[start of DATA RECORDS]

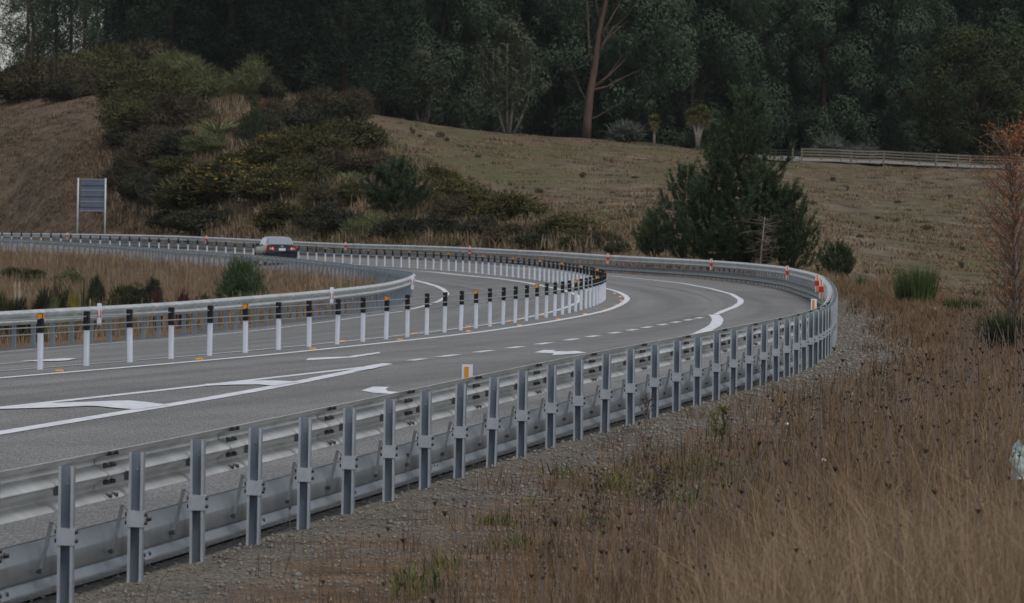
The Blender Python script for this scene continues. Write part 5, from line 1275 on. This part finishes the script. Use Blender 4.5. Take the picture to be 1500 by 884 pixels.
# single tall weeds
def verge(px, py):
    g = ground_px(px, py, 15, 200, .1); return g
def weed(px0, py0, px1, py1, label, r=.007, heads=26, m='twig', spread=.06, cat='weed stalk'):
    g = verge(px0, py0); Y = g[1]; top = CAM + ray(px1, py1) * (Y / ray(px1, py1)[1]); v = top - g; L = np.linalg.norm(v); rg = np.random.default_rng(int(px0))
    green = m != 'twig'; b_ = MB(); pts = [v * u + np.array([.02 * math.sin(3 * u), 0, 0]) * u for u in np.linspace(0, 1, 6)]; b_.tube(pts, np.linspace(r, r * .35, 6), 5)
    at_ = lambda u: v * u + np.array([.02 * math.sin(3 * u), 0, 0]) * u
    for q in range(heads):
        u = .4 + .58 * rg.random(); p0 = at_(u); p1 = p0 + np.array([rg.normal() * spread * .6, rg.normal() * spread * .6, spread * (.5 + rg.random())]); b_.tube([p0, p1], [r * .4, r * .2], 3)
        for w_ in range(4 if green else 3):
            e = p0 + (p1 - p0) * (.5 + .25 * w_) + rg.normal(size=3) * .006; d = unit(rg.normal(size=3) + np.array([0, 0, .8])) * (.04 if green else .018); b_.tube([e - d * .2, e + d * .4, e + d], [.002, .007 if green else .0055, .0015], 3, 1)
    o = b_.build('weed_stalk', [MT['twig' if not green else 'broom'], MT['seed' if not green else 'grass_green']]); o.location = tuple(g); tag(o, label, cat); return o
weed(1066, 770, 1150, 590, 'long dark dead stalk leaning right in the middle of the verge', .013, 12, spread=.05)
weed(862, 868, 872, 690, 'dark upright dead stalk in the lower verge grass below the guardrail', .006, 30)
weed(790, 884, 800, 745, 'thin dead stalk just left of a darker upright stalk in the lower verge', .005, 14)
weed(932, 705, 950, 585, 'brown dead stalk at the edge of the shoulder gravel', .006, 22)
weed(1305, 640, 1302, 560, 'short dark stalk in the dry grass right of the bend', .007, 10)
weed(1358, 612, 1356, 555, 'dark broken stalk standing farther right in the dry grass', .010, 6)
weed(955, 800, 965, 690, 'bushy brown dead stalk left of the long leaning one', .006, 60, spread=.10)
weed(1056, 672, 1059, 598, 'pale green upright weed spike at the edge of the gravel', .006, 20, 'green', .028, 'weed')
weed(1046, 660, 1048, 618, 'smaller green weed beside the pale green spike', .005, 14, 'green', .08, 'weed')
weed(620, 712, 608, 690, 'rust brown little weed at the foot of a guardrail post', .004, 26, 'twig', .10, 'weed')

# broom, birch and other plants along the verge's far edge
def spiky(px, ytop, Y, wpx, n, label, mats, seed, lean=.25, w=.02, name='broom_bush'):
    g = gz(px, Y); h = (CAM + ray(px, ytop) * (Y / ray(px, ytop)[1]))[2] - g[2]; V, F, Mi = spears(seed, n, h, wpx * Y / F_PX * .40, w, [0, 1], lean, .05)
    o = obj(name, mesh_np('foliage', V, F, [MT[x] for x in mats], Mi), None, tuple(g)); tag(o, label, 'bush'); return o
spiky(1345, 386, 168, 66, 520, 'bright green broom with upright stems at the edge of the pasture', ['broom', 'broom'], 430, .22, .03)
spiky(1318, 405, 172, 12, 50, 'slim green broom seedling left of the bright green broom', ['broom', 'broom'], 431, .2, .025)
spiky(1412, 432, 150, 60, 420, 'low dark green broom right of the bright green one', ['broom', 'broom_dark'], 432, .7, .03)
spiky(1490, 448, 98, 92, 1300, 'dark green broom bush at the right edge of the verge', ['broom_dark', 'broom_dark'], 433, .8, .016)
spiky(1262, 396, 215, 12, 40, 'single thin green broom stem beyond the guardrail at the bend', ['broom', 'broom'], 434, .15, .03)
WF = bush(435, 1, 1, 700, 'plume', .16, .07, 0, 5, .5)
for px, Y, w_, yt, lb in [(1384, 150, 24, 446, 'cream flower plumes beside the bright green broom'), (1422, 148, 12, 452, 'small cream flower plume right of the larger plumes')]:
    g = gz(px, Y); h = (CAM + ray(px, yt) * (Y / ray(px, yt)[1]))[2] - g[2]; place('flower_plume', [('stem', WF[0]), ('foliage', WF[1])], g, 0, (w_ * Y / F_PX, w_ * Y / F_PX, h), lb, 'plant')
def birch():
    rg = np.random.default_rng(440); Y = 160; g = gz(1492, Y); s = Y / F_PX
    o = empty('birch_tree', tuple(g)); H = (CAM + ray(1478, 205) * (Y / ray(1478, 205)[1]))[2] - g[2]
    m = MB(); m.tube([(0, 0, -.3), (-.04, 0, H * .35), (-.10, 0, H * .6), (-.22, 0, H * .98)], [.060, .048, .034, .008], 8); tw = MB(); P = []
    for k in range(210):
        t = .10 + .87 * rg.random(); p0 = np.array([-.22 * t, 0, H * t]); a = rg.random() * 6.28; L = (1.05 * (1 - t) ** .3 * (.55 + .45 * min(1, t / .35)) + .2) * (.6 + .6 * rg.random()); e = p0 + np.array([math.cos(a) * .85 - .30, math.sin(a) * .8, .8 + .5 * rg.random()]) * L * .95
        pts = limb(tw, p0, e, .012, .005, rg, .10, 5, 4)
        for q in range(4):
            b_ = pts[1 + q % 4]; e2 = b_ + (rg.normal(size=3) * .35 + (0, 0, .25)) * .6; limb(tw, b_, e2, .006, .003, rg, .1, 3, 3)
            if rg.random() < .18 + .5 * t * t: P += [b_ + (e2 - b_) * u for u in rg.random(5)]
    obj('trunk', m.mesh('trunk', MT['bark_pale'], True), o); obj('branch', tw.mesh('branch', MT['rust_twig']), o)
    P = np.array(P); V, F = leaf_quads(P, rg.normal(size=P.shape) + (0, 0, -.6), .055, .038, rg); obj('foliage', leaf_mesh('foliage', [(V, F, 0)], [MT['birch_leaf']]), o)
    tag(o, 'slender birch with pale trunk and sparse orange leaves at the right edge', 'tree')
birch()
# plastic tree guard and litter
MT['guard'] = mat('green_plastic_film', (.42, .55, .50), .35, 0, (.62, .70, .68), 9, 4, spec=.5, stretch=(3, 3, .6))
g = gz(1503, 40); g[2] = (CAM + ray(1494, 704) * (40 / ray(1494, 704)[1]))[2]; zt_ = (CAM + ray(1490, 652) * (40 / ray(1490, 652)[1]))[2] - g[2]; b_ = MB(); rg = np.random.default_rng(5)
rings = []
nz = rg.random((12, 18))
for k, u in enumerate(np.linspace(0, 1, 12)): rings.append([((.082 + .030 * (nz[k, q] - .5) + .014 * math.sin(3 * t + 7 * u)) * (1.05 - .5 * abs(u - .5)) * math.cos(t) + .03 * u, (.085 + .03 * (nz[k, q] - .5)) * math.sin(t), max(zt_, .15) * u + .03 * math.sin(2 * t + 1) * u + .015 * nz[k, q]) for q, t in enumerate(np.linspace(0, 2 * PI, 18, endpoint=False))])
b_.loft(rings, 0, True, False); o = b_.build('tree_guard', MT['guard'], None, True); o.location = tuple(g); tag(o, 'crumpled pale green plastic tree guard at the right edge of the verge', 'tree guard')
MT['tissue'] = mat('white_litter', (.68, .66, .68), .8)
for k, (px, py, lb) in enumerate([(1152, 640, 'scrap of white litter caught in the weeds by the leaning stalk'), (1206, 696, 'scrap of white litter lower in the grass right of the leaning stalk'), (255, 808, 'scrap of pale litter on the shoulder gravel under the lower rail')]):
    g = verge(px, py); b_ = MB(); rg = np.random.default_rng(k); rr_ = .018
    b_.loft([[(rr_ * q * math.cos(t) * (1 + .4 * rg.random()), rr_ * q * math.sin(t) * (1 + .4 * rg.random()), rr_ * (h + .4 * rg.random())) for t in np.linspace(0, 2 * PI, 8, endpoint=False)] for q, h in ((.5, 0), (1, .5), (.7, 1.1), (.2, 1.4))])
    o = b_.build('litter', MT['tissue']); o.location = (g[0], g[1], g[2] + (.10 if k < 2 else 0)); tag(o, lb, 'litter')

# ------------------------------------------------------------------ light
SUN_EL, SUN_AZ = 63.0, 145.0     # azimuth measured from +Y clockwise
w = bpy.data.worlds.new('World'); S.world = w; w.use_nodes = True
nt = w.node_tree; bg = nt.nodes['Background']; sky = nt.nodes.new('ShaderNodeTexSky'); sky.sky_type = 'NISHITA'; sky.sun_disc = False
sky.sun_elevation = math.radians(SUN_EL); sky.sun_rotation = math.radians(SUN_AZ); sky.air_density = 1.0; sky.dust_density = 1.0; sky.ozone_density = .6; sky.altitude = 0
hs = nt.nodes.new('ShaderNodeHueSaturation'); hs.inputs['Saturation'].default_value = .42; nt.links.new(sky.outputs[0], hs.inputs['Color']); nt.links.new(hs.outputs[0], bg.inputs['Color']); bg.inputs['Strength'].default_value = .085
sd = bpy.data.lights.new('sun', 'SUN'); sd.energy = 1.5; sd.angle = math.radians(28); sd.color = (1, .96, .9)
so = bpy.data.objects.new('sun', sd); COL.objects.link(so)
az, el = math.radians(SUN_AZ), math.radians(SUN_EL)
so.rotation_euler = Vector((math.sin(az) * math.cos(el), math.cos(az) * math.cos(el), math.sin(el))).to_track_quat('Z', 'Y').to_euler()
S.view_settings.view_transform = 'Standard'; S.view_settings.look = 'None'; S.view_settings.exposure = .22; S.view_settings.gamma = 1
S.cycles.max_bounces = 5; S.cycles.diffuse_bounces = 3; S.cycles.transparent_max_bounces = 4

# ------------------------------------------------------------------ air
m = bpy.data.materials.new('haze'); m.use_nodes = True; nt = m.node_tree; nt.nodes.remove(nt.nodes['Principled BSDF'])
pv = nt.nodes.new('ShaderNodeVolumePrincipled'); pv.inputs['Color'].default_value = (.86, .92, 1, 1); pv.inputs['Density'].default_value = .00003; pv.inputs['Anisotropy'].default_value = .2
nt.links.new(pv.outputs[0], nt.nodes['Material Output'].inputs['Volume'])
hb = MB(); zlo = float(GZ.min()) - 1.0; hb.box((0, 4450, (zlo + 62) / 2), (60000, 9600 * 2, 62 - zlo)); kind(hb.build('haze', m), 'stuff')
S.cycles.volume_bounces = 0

[end of DATA RECORDS]
[start of DATA RECORDS]

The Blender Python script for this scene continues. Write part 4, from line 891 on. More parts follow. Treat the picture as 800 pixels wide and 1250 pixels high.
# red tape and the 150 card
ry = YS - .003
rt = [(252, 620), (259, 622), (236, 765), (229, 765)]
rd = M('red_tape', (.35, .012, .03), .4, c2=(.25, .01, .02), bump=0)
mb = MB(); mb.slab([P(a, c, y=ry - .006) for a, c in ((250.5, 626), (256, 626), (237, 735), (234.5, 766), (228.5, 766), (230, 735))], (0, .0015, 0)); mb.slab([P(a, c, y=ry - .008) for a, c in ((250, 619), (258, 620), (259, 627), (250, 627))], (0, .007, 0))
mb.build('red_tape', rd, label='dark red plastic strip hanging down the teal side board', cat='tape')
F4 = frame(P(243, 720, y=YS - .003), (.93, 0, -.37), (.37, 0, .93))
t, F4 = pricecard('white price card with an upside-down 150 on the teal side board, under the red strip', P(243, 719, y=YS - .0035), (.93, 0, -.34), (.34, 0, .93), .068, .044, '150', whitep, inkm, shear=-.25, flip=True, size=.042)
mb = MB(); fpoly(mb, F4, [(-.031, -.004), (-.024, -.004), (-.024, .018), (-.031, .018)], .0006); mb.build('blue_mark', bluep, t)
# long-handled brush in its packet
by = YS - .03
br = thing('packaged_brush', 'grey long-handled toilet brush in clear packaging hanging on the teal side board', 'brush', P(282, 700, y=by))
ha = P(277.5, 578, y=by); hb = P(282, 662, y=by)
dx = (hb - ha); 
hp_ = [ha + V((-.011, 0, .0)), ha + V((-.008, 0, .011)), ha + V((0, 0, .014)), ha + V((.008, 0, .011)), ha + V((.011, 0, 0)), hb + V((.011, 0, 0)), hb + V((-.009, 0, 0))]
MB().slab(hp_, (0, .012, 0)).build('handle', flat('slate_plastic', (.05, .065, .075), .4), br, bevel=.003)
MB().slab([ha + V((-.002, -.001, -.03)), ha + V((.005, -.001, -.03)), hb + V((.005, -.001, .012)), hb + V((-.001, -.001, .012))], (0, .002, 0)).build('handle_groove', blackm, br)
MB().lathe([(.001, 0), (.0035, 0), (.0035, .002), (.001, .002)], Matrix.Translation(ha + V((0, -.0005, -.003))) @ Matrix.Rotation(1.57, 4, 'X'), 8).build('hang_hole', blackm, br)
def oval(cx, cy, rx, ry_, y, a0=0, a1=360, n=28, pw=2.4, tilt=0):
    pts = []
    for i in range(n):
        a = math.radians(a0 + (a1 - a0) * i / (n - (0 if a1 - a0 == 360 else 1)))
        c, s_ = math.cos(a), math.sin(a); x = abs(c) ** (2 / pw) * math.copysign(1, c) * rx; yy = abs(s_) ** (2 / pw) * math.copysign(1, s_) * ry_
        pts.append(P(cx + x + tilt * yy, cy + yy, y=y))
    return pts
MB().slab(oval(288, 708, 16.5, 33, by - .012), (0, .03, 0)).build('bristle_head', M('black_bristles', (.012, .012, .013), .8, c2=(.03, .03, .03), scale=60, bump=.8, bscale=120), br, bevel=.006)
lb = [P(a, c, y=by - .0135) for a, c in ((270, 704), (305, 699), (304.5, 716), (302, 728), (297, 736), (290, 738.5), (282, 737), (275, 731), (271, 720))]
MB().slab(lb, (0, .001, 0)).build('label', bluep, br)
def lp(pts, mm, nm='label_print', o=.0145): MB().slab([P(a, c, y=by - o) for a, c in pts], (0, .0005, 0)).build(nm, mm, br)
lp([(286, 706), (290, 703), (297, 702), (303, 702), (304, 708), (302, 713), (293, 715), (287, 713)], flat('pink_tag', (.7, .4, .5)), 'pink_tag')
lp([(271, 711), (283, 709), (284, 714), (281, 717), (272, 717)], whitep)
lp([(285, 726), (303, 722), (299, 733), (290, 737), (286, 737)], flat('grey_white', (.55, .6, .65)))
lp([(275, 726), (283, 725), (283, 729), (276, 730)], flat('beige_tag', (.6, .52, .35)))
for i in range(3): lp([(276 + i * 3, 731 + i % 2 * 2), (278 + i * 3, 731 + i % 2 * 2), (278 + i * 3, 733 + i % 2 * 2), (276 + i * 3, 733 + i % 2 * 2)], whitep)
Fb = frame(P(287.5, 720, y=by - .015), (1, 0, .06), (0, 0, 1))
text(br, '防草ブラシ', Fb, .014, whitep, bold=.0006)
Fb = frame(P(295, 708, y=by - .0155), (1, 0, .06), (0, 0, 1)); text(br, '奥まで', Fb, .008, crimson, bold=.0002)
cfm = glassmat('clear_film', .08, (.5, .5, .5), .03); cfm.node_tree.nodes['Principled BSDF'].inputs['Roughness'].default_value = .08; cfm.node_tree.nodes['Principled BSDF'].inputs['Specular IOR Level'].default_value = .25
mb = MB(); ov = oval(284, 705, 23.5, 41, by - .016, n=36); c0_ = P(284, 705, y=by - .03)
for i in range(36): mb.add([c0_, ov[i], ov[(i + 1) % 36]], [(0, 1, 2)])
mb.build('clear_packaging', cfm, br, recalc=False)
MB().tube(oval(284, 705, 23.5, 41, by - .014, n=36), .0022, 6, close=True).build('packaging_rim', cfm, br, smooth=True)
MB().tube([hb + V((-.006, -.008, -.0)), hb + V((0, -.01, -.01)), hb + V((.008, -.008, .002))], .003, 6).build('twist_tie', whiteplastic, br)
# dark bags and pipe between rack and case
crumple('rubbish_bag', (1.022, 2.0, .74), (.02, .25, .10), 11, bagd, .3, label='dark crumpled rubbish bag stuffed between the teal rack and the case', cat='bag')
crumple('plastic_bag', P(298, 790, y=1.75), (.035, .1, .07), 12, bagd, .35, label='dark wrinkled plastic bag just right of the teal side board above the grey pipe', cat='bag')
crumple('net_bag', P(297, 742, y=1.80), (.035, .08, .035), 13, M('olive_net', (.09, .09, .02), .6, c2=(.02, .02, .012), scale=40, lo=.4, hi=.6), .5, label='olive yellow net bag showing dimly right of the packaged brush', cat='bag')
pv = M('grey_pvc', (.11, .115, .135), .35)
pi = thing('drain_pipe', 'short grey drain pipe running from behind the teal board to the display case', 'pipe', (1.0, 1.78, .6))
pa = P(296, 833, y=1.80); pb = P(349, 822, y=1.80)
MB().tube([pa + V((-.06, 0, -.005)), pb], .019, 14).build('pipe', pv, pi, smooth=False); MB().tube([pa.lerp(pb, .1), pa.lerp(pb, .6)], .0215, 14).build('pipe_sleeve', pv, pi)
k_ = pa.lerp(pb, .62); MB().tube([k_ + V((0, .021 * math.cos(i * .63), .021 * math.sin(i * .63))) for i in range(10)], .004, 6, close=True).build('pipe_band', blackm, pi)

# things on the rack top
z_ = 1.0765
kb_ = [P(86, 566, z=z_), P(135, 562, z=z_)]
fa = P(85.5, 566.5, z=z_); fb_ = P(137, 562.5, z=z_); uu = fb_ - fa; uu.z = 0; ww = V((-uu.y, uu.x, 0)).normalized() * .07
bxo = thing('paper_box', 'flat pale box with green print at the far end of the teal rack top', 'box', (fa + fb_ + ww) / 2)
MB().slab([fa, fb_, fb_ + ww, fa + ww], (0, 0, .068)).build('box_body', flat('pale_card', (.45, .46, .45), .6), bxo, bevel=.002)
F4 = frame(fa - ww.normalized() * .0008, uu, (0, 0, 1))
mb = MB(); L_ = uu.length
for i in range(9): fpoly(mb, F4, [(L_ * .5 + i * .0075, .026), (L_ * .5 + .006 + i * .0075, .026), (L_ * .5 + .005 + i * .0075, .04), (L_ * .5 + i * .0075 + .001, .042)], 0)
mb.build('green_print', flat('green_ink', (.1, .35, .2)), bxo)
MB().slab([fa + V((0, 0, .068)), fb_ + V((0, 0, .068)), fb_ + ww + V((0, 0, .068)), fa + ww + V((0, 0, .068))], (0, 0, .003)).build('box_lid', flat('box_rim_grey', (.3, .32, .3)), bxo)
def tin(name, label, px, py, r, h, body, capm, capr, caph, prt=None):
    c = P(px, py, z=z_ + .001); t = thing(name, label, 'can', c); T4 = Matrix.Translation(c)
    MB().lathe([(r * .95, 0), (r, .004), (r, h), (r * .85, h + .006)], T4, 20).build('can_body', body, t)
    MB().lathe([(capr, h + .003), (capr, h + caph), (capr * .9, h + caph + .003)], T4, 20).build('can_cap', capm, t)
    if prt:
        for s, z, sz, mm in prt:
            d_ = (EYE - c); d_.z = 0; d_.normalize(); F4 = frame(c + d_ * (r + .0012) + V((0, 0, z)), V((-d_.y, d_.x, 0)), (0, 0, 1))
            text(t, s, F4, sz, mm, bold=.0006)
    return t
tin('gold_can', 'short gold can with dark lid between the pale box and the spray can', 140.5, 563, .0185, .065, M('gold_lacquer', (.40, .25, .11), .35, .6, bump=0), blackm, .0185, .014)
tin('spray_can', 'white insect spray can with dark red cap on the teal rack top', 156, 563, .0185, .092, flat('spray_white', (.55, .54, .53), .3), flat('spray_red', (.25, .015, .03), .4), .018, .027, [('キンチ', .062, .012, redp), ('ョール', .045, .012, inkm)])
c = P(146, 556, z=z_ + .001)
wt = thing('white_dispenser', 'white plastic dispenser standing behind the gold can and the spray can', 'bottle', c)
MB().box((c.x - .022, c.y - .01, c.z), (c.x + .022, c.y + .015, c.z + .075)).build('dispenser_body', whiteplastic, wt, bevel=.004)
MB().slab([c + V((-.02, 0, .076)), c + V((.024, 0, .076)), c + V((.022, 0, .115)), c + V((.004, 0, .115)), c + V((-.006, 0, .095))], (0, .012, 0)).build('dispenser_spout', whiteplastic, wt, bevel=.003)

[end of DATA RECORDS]
[start of DATA RECORDS]

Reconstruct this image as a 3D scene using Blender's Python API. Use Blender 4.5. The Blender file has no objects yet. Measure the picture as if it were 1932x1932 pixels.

[end of DATA RECORDS]

* **WHAT IS BEING ASKED**: What is the number of lines in the data holding the word "script"? Reply with that number only.

* **WORKED ANSWER**: 2